Любовь короля к родному Ганноверу служила предметом довольно грубых шуток для его английских подданных; при упоминании о сосисках с капустой все неизменно покатывались со смеху. Еще когда к нам приехал наш теперешний принц-консорт, на улицах Лондона распевали песенки, в которых высмеивалось все немецкое. В витринах колбасных лавок выставлялись гигантские сосиски, служившие, как надо было понимать, ежедневной излюбленной пищей немецких господ. Я сам помню карикатуры по случаю бракосочетания принца Леопольда с принцессой Шарлоттой; высокородный принц изображался в лохмотьях. Супругу Георга III называли нищей германской герцогиней, поскольку в Англии считалось, что все герцоги, кроме английских, нищие. Король Георг платил нам той же монетой. Он считал, что нигде, кроме Германии, нет хороших манер. Однажды Сара Мальборо прибыла с визитом к принцессе как раз в тот момент, когда ее королевское высочество секла одного из своих монарших отпрысков. По этому поводу находившийся тут же Георг заметил ей: "Да, в Англии ни у кого нет хороших манер, потому что смолоду вас плохо воспитывают". Он утверждал, что в Англии ни один повар не умеет жарить мясо, ни один кучер не умеет править лошадьми; он счел возможным усомниться в превосходстве нашей знати, наших лошадей и нашего ростбифа!

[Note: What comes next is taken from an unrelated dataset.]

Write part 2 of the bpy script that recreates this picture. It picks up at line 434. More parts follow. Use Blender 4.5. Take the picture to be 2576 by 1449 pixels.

Пока он находился вдали от своего возлюбленного Ганновера, там все оставалось так же, как и при нем. В конюшнях содержалось восемьсот лошадей, при дворе сохраняли полный штат камергеров, гофмейстеров и пажей; каждую субботу при дворе устраивались ассамблеи - церемонии, на мой взгляд, благородные и трогательные, на которых собиралась вся ганноверская знать. В зале ассамблей устанавливалось большое кресло, на сиденье помещался портрет короля. Вельможи, поочередно выступая вперед, кланялись креслу и образу Навуходоносорову и говорили вполголоса те речи, которые они произносили бы, восседай перед ними в кресле сам владетельный курфюрст.

А он постоянно ездил в Ганновер. В 1729 году он уехал туда на целых два года, в течение которых Англией правила за него Каролина, и его британские подданные нисколько по нем не скучали. Потом он уезжал в 1735 и в 1736 году, а между 1740 и 1755 годами побывал на континенте не менее восьми раз, и только разразившаяся Семилетняя война вынудила его отказаться от этих увеселительных вояжей.

На родине королевский образ жизни не изменялся. "Наше существование при дворе однообразно, как в монашьей обители, - пишет придворный, которого цитирует Фэзе. - Каждое утро в одиннадцать часов и каждый вечер в шесть мы в самый зной скачем в карете в Херрен-хаузен по несусветно длинной липовой аллее, дважды в день с ног до головы покрывая пылью и себя и лошадей. Ни малейшие отступления от заведенного порядка при короле не допускаются. За трапезой и за картами он видит перед собой одни и те же лица и по окончании игры неизменно удаляется в свою опочивальню. Дважды в неделю бывают представления французского театра; в остальные дни - карты. И так, вздумай Его Величество навсегда остаться в Ганновере, можно было бы на десять лет вперед составить календарь его жизни, с точностью определить, в какие часы он будет заниматься делами, есть и развлекаться".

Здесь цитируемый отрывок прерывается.